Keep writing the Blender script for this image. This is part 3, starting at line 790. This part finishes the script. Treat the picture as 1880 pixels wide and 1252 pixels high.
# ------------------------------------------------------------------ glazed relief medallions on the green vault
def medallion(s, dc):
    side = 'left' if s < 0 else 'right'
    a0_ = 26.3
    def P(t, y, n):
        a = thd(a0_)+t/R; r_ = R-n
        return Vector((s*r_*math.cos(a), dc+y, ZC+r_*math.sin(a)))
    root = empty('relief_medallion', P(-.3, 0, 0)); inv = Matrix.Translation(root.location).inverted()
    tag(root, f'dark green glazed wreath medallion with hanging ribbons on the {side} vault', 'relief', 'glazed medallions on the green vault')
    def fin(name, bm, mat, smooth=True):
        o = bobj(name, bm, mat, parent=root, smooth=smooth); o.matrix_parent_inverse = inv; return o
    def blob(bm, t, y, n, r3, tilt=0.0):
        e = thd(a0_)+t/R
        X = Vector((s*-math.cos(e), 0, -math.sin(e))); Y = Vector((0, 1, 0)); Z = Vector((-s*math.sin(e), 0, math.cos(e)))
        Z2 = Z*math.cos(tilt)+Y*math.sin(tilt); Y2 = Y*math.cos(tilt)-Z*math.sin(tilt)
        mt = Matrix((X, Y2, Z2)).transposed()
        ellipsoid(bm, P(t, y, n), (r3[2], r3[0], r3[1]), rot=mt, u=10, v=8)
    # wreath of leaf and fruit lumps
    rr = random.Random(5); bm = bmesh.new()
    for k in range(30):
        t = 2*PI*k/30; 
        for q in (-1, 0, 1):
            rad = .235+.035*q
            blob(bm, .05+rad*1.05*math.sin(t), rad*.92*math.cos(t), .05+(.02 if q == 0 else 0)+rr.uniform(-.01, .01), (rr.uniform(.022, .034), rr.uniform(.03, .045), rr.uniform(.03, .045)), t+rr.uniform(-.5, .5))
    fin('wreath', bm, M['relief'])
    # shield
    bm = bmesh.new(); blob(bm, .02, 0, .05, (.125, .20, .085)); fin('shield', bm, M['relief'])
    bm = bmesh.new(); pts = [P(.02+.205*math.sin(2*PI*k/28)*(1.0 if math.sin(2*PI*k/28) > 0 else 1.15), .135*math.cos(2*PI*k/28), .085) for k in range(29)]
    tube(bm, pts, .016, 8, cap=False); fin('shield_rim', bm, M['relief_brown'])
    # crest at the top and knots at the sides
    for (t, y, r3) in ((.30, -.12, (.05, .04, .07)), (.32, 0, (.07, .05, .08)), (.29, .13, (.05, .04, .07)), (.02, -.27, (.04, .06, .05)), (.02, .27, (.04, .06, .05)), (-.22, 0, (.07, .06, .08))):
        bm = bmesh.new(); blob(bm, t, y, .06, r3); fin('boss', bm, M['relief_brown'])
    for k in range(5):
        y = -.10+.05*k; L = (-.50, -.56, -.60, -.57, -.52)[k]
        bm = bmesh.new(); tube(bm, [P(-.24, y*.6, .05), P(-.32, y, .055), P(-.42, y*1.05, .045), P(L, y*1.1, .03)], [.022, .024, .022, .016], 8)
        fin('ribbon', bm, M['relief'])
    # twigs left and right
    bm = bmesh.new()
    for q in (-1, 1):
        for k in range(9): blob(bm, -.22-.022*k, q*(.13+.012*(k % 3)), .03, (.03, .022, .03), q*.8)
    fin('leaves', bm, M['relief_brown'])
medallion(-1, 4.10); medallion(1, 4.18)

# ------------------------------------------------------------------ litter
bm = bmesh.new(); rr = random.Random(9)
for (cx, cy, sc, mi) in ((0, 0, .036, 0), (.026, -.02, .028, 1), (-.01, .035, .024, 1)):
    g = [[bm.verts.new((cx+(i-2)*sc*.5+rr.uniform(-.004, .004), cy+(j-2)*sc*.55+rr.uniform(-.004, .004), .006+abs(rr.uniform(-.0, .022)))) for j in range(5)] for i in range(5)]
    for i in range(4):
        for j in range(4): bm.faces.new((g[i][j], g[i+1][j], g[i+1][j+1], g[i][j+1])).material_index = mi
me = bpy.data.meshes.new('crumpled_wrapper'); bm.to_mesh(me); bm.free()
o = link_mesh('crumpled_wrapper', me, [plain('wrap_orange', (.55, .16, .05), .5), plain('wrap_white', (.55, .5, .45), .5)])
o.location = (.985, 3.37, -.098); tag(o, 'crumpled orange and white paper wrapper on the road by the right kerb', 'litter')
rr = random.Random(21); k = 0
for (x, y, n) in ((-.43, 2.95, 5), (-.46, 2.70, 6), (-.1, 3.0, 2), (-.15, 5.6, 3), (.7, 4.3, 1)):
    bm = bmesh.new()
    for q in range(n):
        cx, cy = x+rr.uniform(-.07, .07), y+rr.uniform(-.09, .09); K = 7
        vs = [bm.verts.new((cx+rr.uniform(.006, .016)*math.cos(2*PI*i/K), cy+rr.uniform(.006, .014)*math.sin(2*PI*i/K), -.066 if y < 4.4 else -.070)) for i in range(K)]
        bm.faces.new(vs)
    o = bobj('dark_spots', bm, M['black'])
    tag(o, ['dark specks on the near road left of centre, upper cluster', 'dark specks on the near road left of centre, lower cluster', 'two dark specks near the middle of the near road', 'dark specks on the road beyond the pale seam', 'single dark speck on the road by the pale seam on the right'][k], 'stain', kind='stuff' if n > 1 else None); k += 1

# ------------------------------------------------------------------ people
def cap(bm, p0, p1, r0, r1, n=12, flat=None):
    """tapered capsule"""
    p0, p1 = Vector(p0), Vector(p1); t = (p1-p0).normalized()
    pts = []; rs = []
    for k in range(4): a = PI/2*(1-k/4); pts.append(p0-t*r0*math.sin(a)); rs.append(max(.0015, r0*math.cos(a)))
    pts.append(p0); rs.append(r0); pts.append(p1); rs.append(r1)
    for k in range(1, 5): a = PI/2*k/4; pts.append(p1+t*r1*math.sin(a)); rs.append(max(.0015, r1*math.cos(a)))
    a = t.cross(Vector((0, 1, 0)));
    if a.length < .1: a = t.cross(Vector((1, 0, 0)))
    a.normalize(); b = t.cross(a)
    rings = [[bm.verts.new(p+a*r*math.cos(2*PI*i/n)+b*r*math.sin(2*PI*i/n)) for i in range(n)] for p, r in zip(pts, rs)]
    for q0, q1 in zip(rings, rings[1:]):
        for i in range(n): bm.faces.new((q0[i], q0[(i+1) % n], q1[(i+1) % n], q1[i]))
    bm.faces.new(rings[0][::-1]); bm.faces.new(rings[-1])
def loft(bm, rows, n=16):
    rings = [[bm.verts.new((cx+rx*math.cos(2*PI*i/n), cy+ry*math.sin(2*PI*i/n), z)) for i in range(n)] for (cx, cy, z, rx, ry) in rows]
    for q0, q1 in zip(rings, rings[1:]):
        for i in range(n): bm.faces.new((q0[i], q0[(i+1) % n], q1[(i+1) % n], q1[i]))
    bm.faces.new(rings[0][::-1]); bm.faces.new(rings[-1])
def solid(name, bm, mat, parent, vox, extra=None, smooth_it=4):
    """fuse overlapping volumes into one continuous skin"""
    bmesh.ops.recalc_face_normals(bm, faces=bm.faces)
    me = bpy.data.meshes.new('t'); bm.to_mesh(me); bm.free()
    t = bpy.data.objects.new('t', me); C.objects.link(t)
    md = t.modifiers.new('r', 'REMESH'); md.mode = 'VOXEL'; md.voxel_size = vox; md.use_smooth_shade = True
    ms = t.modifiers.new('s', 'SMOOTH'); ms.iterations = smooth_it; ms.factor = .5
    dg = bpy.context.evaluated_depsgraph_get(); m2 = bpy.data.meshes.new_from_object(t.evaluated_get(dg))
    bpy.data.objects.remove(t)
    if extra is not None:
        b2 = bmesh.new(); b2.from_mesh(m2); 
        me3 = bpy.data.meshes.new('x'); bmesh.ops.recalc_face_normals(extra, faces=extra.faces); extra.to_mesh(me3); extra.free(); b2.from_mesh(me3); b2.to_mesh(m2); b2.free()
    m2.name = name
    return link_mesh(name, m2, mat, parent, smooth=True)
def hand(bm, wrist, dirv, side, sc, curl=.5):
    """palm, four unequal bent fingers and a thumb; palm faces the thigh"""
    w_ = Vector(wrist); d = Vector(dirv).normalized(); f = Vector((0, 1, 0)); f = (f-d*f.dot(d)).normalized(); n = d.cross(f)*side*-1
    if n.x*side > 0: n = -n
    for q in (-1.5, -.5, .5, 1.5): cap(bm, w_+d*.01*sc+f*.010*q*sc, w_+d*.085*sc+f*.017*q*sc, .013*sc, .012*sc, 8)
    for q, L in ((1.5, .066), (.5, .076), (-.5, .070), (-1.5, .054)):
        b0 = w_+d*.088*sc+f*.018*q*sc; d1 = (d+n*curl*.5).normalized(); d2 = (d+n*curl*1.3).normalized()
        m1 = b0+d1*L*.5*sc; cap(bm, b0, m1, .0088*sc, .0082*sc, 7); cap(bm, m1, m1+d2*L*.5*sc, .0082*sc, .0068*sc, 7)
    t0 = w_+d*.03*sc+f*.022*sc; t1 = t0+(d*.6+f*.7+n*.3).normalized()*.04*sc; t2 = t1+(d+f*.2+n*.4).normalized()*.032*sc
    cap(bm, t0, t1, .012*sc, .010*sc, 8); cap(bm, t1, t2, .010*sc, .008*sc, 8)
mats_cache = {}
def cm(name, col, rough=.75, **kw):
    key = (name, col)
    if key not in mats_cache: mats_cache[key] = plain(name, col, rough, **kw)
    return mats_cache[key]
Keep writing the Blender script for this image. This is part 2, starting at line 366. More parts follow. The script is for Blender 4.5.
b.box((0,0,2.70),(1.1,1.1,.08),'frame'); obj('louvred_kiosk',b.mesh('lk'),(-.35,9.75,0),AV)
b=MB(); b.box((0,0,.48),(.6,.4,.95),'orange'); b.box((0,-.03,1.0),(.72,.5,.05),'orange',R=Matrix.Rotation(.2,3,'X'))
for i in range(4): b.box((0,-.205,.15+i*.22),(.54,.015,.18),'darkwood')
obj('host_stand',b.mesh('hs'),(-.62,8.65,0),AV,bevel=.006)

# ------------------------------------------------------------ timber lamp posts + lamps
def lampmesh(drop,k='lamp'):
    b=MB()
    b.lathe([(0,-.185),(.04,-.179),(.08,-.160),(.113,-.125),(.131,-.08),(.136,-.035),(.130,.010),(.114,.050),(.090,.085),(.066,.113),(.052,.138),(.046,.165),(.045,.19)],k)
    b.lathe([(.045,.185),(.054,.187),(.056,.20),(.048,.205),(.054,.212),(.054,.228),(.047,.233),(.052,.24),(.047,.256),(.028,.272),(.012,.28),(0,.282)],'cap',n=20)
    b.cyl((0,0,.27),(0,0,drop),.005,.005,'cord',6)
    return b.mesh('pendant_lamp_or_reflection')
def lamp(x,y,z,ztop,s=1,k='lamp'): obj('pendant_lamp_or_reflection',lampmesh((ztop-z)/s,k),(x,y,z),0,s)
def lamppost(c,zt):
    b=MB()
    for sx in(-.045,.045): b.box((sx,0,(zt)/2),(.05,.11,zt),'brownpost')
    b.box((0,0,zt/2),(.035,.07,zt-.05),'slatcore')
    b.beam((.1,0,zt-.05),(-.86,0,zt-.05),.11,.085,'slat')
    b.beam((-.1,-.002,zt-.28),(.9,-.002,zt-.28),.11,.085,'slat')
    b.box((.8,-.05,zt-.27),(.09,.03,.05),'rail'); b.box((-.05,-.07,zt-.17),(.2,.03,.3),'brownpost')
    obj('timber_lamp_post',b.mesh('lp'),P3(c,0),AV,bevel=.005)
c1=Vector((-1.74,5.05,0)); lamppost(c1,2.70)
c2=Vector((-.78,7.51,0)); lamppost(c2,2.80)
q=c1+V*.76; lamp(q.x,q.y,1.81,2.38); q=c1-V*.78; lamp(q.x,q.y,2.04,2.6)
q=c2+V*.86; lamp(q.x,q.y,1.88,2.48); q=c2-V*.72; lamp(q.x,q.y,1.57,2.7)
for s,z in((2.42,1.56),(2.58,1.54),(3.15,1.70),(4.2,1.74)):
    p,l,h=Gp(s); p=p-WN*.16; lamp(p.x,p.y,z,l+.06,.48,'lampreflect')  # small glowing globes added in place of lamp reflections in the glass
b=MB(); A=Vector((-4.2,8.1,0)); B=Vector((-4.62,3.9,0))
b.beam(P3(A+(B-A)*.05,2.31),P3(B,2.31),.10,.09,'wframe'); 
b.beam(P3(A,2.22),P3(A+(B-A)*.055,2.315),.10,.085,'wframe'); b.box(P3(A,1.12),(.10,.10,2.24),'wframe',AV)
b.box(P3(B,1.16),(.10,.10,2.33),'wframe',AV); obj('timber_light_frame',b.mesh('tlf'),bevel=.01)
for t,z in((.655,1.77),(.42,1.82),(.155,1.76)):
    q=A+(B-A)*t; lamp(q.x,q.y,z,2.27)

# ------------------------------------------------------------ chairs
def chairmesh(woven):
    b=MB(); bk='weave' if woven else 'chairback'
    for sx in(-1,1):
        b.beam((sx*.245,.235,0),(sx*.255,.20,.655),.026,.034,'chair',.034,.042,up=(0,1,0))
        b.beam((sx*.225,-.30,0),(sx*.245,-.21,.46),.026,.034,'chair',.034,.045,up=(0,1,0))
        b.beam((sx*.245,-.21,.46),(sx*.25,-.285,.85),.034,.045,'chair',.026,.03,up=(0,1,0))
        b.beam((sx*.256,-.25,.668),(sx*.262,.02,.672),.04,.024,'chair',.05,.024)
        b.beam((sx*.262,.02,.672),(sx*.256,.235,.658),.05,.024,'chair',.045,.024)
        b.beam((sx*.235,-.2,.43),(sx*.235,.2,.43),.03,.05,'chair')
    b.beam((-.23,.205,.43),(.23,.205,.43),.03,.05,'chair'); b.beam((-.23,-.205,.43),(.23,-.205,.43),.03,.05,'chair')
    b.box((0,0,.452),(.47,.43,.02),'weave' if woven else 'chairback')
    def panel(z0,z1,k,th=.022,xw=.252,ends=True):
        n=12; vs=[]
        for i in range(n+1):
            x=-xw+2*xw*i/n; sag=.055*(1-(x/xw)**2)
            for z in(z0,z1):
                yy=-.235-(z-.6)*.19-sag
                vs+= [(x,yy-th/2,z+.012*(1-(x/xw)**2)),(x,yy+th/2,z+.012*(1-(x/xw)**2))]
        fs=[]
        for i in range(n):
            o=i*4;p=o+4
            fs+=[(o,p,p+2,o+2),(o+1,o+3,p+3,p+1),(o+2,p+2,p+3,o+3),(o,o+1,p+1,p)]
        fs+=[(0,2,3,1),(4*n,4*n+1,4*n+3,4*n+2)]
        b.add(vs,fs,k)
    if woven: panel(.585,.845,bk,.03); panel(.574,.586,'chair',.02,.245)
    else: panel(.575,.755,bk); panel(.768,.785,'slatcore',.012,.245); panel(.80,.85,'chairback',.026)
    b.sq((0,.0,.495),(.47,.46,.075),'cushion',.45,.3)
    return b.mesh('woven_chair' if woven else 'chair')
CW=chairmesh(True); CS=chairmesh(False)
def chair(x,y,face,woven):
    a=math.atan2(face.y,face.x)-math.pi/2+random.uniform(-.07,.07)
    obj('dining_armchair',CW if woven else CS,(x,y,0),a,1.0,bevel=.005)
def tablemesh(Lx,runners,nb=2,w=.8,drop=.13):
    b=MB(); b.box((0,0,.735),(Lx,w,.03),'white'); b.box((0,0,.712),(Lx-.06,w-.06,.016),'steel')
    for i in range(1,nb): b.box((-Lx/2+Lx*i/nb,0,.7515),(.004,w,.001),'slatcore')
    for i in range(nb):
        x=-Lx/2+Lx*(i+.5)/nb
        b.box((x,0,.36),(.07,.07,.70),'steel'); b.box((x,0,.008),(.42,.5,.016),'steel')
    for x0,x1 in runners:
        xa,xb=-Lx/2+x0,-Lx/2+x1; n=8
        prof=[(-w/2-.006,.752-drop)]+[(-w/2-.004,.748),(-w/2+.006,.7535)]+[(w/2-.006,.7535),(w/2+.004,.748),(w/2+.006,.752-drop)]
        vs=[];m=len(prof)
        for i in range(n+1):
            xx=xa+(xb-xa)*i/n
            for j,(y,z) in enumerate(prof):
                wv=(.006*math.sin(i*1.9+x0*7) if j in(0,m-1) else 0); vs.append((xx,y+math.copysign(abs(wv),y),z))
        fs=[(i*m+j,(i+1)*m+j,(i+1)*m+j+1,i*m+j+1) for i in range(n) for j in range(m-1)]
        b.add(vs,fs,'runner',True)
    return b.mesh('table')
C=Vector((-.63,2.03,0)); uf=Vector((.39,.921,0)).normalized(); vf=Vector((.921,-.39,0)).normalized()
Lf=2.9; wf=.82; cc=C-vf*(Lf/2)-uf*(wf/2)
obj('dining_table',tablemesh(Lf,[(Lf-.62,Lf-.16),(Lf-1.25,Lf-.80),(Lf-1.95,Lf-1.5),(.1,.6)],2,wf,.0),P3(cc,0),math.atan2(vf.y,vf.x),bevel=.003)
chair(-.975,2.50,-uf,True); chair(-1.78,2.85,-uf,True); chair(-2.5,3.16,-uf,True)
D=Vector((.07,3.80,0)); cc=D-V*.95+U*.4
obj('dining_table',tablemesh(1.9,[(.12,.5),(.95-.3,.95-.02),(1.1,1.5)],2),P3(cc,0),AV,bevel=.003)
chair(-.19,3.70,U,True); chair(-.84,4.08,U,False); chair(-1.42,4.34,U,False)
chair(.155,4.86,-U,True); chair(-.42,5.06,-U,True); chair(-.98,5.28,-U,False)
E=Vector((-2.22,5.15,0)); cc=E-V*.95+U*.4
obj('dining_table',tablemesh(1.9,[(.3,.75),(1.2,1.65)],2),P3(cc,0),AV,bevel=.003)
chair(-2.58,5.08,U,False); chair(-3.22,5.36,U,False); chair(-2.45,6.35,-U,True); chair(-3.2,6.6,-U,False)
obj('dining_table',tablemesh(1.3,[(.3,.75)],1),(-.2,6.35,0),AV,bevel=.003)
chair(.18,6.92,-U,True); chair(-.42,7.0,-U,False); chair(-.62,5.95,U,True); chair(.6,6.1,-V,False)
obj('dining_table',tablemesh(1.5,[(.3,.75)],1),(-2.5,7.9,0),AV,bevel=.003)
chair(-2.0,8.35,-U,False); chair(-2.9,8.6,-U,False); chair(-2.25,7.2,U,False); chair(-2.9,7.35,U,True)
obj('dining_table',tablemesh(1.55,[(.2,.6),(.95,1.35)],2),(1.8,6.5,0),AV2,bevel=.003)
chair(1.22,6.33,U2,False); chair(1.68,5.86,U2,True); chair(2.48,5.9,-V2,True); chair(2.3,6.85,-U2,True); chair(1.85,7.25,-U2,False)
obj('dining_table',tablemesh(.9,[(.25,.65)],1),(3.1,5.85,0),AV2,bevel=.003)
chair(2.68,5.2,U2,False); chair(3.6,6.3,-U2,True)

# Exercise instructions
Exactly reproduce the lines that run from the line bearing "for Blender 4.5." through the line bearing "obj('host_stand',b.mesh('hs'),(-.62,8.65,0),AV,bevel=.006)", with both end lines included.

# Task solution
Keep writing the Blender script for this image. This is part 2, starting at line 366. More parts follow. The script is for Blender 4.5.
b.box((0,0,2.70),(1.1,1.1,.08),'frame'); obj('louvred_kiosk',b.mesh('lk'),(-.35,9.75,0),AV)
b=MB(); b.box((0,0,.48),(.6,.4,.95),'orange'); b.box((0,-.03,1.0),(.72,.5,.05),'orange',R=Matrix.Rotation(.2,3,'X'))
for i in range(4): b.box((0,-.205,.15+i*.22),(.54,.015,.18),'darkwood')
obj('host_stand',b.mesh('hs'),(-.62,8.65,0),AV,bevel=.006)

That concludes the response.